分割字符串java

Question

I have a string in format:

<+923451234567>: Hi here is the text.

Now I want to get the mobile number(without any non-alphanumeric characters) ie 923451234567 in the start of the string in-between < > symbols, and also the text ie Hi here is the text.

Now I can place a hardcoded logic, which I am currently doing.

String stringReceivedInSms="<+923451234567>: Hi here is the text.";

String[] splitted = cpaMessage.getText().split(">: ", 2);
String mobileNumber=MyUtils.removeNonDigitCharacters(splitted[0]);
String text=splitted[1];

How can I neatly get the required strings from the string with regular expression? So that I don't have to change the code whenever the format of the string changes.

Answer 1

String stringReceivedInSms="<+923451234567>: Hi here is the text.";

Pattern pattern = Pattern.compile("<\\+?([0-9]+)>: (.*)");
Matcher matcher = pattern.matcher(stringReceivedInSms);
if(matcher.matches()) {
    String phoneNumber = matcher.group(1);
    String messageText = matcher.group(2);
}

Answer 2

Use a regex that matches the pattern - <\\\\+?(\\\\d+)>: (.*)

Use the Pattern and Matcher java classes to match the input string.

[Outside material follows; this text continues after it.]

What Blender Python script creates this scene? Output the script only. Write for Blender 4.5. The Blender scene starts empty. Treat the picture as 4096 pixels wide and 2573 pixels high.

Pattern p = Pattern.compile("<\\+?(\\d+)>: (.*)");
Matcher m = p.matcher("<+923451234567>: Hi here is the text.");
if(m.matches())
{
    System.out.println(m.group(1));
    System.out.println(m.group(2));
}

Answer 3

You need to use regex, the following pattern will work:

^<\\+?(\\d++)>:\\s*+(.++)$

Here is how you would use it -

public static void main(String[] args) throws IOException {
    final String s = "<+923451234567>: Hi here is the text.";
    final Pattern pattern = Pattern.compile(""
            + "#start of line anchor\n"
            + "^\n"
            + "#literal <\n"
            + "<\n"
            + "#an optional +\n"
            + "\\+?\n"
            + "#match and grab at least one digit\n"
            + "(\\d++)\n"
            + "#literal >:\n"
            + ">:\n"
            + "#any amount of whitespace\n"
            + "\\s*+\n"
            + "#match and grap the rest of the string\n"
            + "(.++)\n"
            + "#end anchor\n"
            + "$", Pattern.COMMENTS);
    final Matcher matcher = pattern.matcher(s);
    if (matcher.matches()) {
        System.out.println(matcher.group(1));
        System.out.println(matcher.group(2));
    }
}

I have added the Pattern.COMMENTS flag so the code will work with the comments embedded for future reference.

Output:

923451234567
Hi here is the text.

Answer 4

You can get your phone number by just doing :

stringReceivedInSms.substring(stringReceivedInSms.indexOf("<+") + 2, stringReceivedInSms.indexOf(">"))

So try this snippet:

public static void main(String[] args){
        String stringReceivedInSms="<+923451234567>: Hi here is the text.";

        System.out.println(stringReceivedInSms.substring(stringReceivedInSms.indexOf("<+") + 2, stringReceivedInSms.indexOf(">")));
    }

You don't need to split your String.